Task prompt
Return each line that holds the word "Treat".

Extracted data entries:
——————————
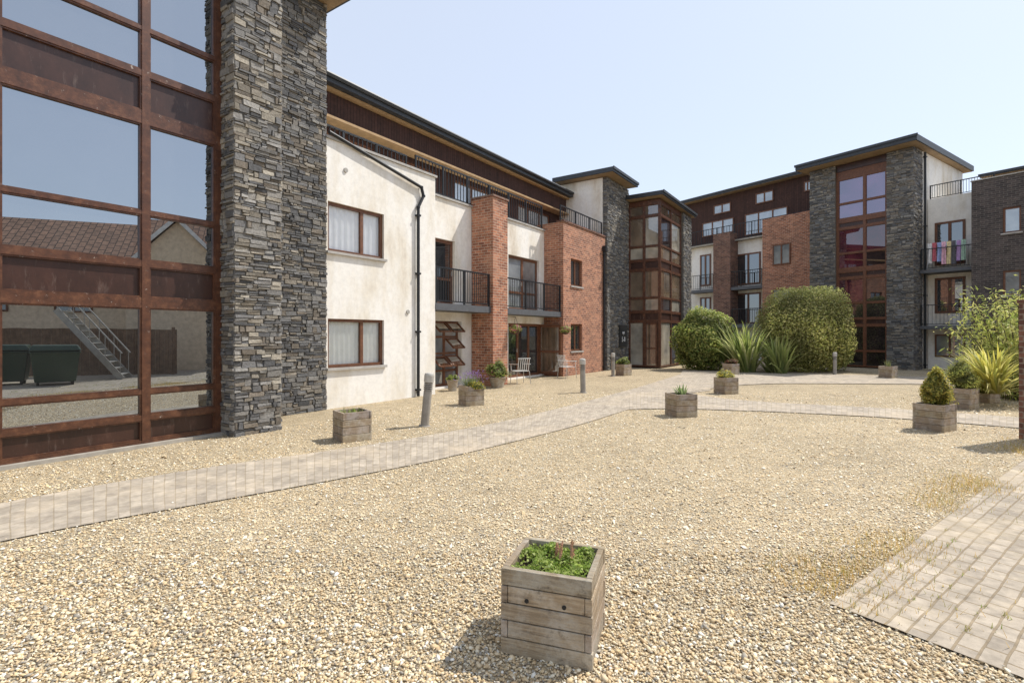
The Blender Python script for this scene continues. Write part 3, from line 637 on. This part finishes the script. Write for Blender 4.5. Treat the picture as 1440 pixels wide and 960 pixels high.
def bamboo(label,loc,n,h,rad,pal):
    t=thing('bamboo_bush',label,'bush',loc); pal=np.array(pal); st=MB(); Cs=[];Ns=[];cc=[]
    for i in range(n):
        az=rng.uniform(0,6.283); r0=rad*math.sqrt(rng.random()); hh=h*rng.uniform(.4,1.05); le=rng.uniform(.05,.5)*rad
        P=[np.array([r0*math.cos(az)*.55+le*math.cos(az)*(k/6)**2*1.4,r0*math.sin(az)*.55+le*math.sin(az)*(k/6)**2*1.4,hh*k/6*(1-.06*(k/6)**2)]) for k in range(7)]
        for a,b in zip(P,P[1:]): st.tube(a,b,.008,.006,5)
        for k in range(95):
            f=rng.uniform(.08,1.02)*6; q=min(int(f),5); p=P[q]+(P[q+1]-P[q])*(f-q); o_=rng.normal(0,.14,3); o_[2]-=.05
            Cs.append(p+o_); Ns.append(np.array([o_[0]*2,o_[1]*2,.6])+rng.normal(0,.5,3)); cc.append(pal[rng.integers(len(pal))]*rng.uniform(.6,1.25))
    st.build('cane','bark',t); leafmesh('foliage',np.array(Cs),np.array(Ns),.08,np.array(cc),t,.22); return t
G1=[(.28,.35,.08),(.36,.42,.11),(.19,.27,.06),(.46,.48,.15)]
GY=[(.58,.58,.16),(.68,.65,.23),(.42,.46,.13),(.76,.71,.30)]
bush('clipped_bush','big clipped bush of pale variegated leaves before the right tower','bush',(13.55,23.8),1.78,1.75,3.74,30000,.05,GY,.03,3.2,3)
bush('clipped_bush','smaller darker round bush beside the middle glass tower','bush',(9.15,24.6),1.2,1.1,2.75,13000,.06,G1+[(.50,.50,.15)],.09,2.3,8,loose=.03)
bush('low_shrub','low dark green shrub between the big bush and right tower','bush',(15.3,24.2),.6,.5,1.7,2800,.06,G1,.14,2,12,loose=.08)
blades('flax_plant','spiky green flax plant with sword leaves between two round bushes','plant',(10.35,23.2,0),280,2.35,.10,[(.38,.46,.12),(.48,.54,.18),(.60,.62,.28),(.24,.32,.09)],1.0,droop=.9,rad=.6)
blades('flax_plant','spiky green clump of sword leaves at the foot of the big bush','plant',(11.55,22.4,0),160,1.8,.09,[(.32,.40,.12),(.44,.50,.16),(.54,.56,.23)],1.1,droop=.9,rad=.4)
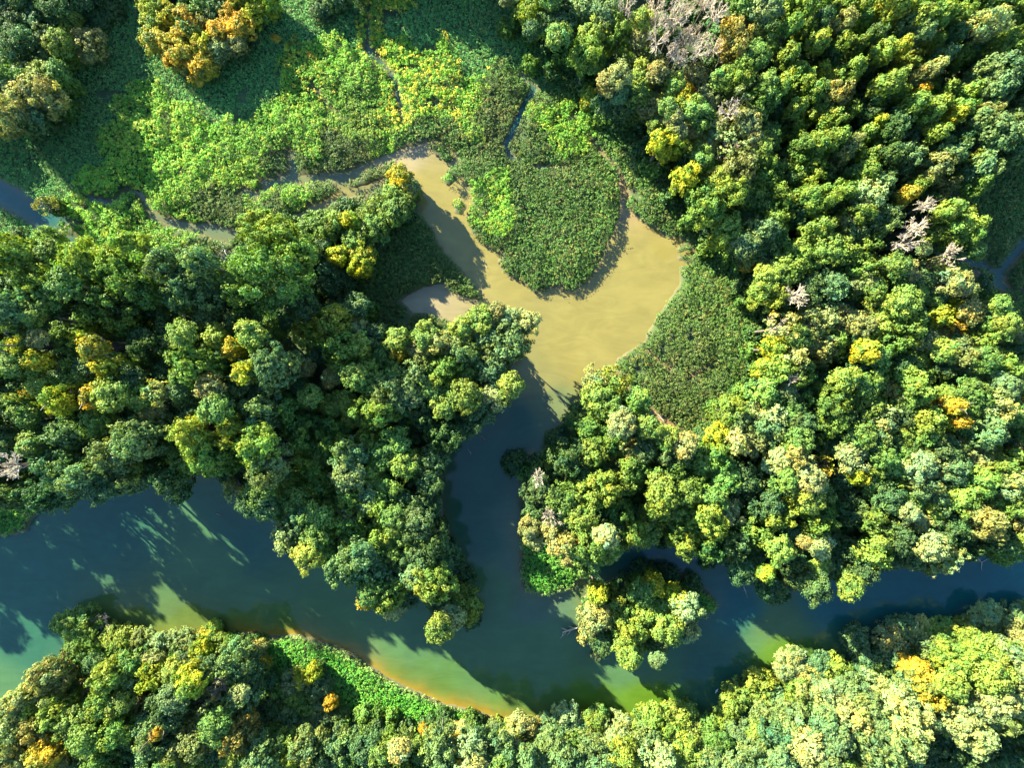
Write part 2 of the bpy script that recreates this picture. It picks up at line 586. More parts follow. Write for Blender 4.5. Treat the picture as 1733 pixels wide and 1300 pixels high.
BINS = {'gold': (1.3, 2.2, 3.2), 'round': (1.5, 2.2, 3.0, 4.0, 5.2), 'oak': (3.4, 4.6, 6.2), 'fine': (2.4, 3.6, 5.0), 'sparse': (1.6, 2.4, 3.2), 'slim': (1.3, 1.8, 2.5), 'bush': (0.9, 1.6, 2.6), 'bare': (1.4, 2.2, 3.0)}
NVAR = {'gold': 4, 'round': 6, 'oak': 3, 'fine': 3, 'sparse': 3, 'slim': 5, 'bush': 3, 'bare': 4}
_cache = {}


def proto(style, R):
    b = min(BINS[style], key=lambda v: abs(math.log(v / R)))
    v = int(rng.integers(NVAR[style]))
    key = (style, b, v)
    if key not in _cache:
        seed = hash((len(style) * 7 + ord(style[0]), int(b * 10), v)) % 100000
        if style == 'bare':
            V, F, Hc = bare_data(b, seed)
            _cache[key] = (mesh_from('bare_branches', V, F, M_GREY, None, True), Hc, None)
        else:
            V, F, c, Hc = crown_data(b, style, seed)
            br = None
            if style == 'sparse':
                bV, bF, _ = bare_data(b * 0.98, seed + 1, 0.8)
                br = mesh_from('branches', bV, bF, M_GREY, None, True)
            _cache[key] = (mesh_from('leafy_crown', V, F, M_CROWN, c), Hc, br)
            _cache[('raw',) + key] = (V, F, c)
    return _cache[key] + (R / b, key)


TRUNKS = [trunk_mesh(50 + i) for i in range(4)]
COLS = {'g': (.098, .175, .026), 'd': (.052, .105, .026), 'b': (.105, .175, .055), 'l': (.152, .225, .030), 'y': (.265, .29, .018), 'o': (.35, .25, .02),
        'p': (.235, .270, .085), 'k': (.180, .190, .050), 'w': (.13, .18, .02)}
CNAME = {'g': 'mid green', 'd': 'dark green', 'b': 'grey-green', 'l': 'yellow-green', 'y': 'yellow', 'o': 'golden orange', 'p': 'pale cream-green', 'k': 'dull khaki', 'w': 'fresh green'}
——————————
Reply
The Blender Python script for this scene continues. Write part 3, from line 637 on. This part finishes the script. Write for Blender 4.5. Treat the picture as 1440 pixels wide and 960 pixels high.
Write part 2 of the bpy script that recreates this picture. It picks up at line 586. More parts follow. Write for Blender 4.5. Treat the picture as 1733 pixels wide and 1300 pixels high.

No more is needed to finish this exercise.